Many modern businesses interpret that last point to mean they need customer personalization, which involves making educated guesses as to what a customer might want or need next using machine learning algorithms. However, an even more crucial point is remembering what a customer has already told you.

Being able to associate specific business lines or types of purchases with an account across siloed systems enables a business to cater specifically to what the customer comes to that business to find. On the backend, this means quickly aggregating all important transactions, business line accounts, or recent historical customer actions in one convenient view, both for the customer’s sake and to help any internal representatives to make targeted recommendations and offer better support.

From the customer standpoint, customer interactions can be made smoother by giving employees instant access to the most pertinent account information without having to force the customer to confirm key details or recount them one-by-one to an employee.
Both forms of identity unification—backend and front end—contribute to a seamless and positive customer service experience that achieves consistent quality across all channels.

CIAM Can Help Businesses Earn—and Keep—More Customers

CIAM-derived frustrations can be the proverbial nail in the coffin for a business relationship, new or long-standing. Consider that a report from American Express found that over half of U.S. consumers would back out of a transaction after a poor customer service experience. They will tell, on average, 15 other people about their poor experience.

Globally, according to the report, the most important factor in customer service was speed. That can encompass the speed of resolving a customer service issue but also the speed required to complete a simple transaction. Any delays in customer service or frustrations encountered during the experience will become more ammo against the brand in the minds of the customer.

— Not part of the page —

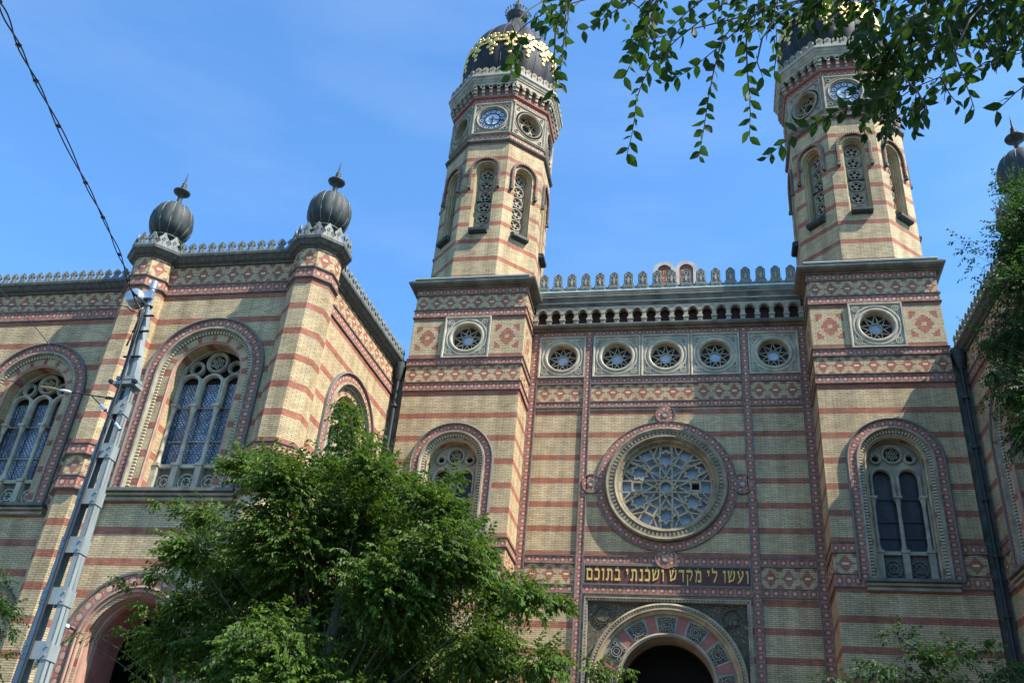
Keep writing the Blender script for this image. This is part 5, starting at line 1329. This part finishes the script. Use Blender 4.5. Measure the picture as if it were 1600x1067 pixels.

Identity is, therefore, one of the key aspects of the customer journey to get right, especially as more business activities become folded into digital systems and experiences. The risk is that, with each new system comes new repositories of identity data. Organizations need a comprehensive way of recognizing a single distinct identity across these systems while sharing the needed information to provide a seamless omnichannel experience. If this data sits in silos, customers face redundant authentication requests, miscommunications between channels, and bumps along their journey that all encourage churn.

Customers have two simple demands: “Know who I am, and don’t waste my time.” By providing them with excellent service, enabled in large part through capable CIAM, you can fulfill and exceed these expectations. The bottom line is that customers don’t know what’s happening behind the scenes, nor should they have to wonder. All they want is for things to work!